Inspired by actual events, I Love My Dad contains a cringe-worthy premise that should easily fall apart, as Franklin (James Morosini), a young-ish man, should have grown up with an awareness of the term “catfishing.” If a pretty girl with no friends starts talking to you on Facebook that should be an immediate red flag, but the emotionally vulnerable Franklin is willing to suspend disbelief and go with the flow.

Written and directed by Morosini, I Love My Dad follows Franklin and his father Chuck (Patton Oswalt), the kind of emotionally and physically distant dad who means well but ultimately is bad for Franklin’s mental health. Seeking help, Franklin (who exists in a state of emerging adolescence) lives at home with his protective mother Diane (Amy Landecker). Blocking dad from social media forces Chuck to get creative, and he adopts the online persona of Becca, replicating the profile of a pretty waitress at the local diner (played by YouTube star Claudia Sulewski).

Things get out of hand once Franklin and “Becca” get to know each other and Chuck at one point has to enlist his girlfriend Erica (Rachel Dratch) to keep the ruse up and act as the female voice. This is all to the horror of friend Jimmy (Lil Rel Howery), who advises him against the plan nearly every step of the way.

Along the way I Love You Dad strikes a unique tone that is at times hilariously cringe-inducing, while also building some empathy for the psychopathic tendencies of Chuck. Franklin is played with extreme vulnerability by Morosini, who in the credits swears this is a true story his father doesn’t want you to know is a true story. Sulewski is radiant as the imaginary manic pixie dream girl tailor-made like an AI bot to prey upon Franklin’s insecurities and tendencies while carefully avoiding the killer video chat in their imaginary courtship.

Though the ruse should fall apart at any moment, Morosini finds new ways of keeping it going that actually are somewhat plausible (and cruel) as he gets sucked into Becca’s world of positivity and hope despite some darkness in her life. Along the way the film takes a few obvious steps as Chuck agrees to drive Franklin up to Maine to finally meet Becca, setting off a series of chain reactions.
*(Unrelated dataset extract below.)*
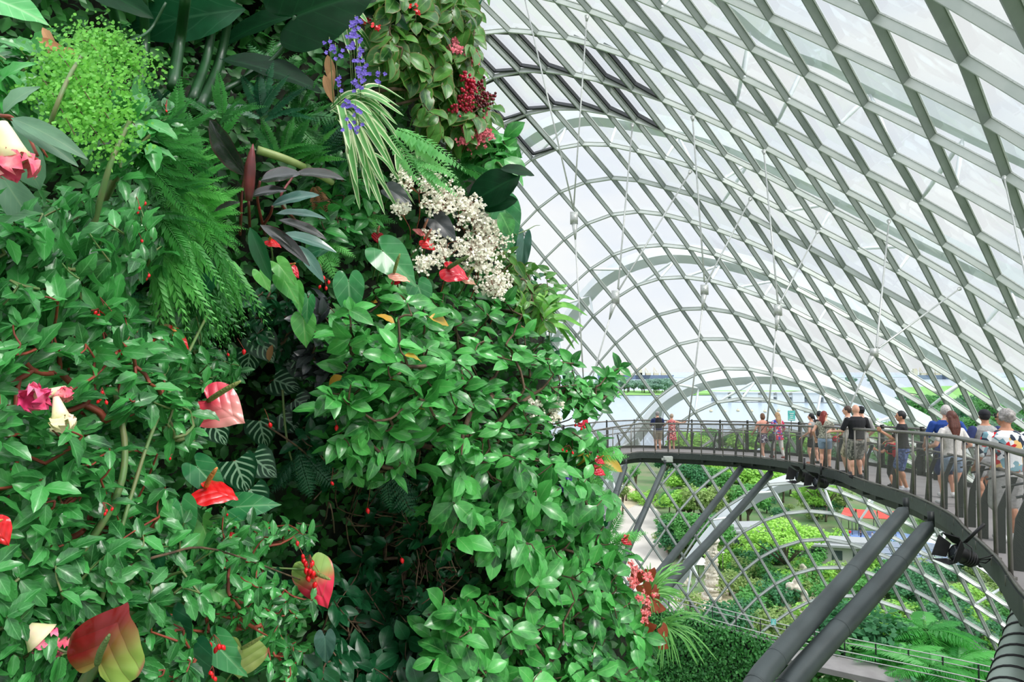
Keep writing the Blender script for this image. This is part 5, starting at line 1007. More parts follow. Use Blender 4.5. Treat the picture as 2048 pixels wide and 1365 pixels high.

In one very funny sequence Chuck, a lifelong cheater, calls upon a technique he uses to compete against players online to keep Franklin satisfied.

Infused with enough frantic energy by editor Josh Crockett and Morosini’s script to keep the affair going without the second-guessing if both the film and the con are really working, I Love My Dad is as funny as it is mortifying, with Oswalt as a kind of sociopathic Cyrano de Bergerac justifying his behavior in the name of becoming closer to his son.

I Love My Dad premiered at SXSW and won the jury award for narrative filmmaking.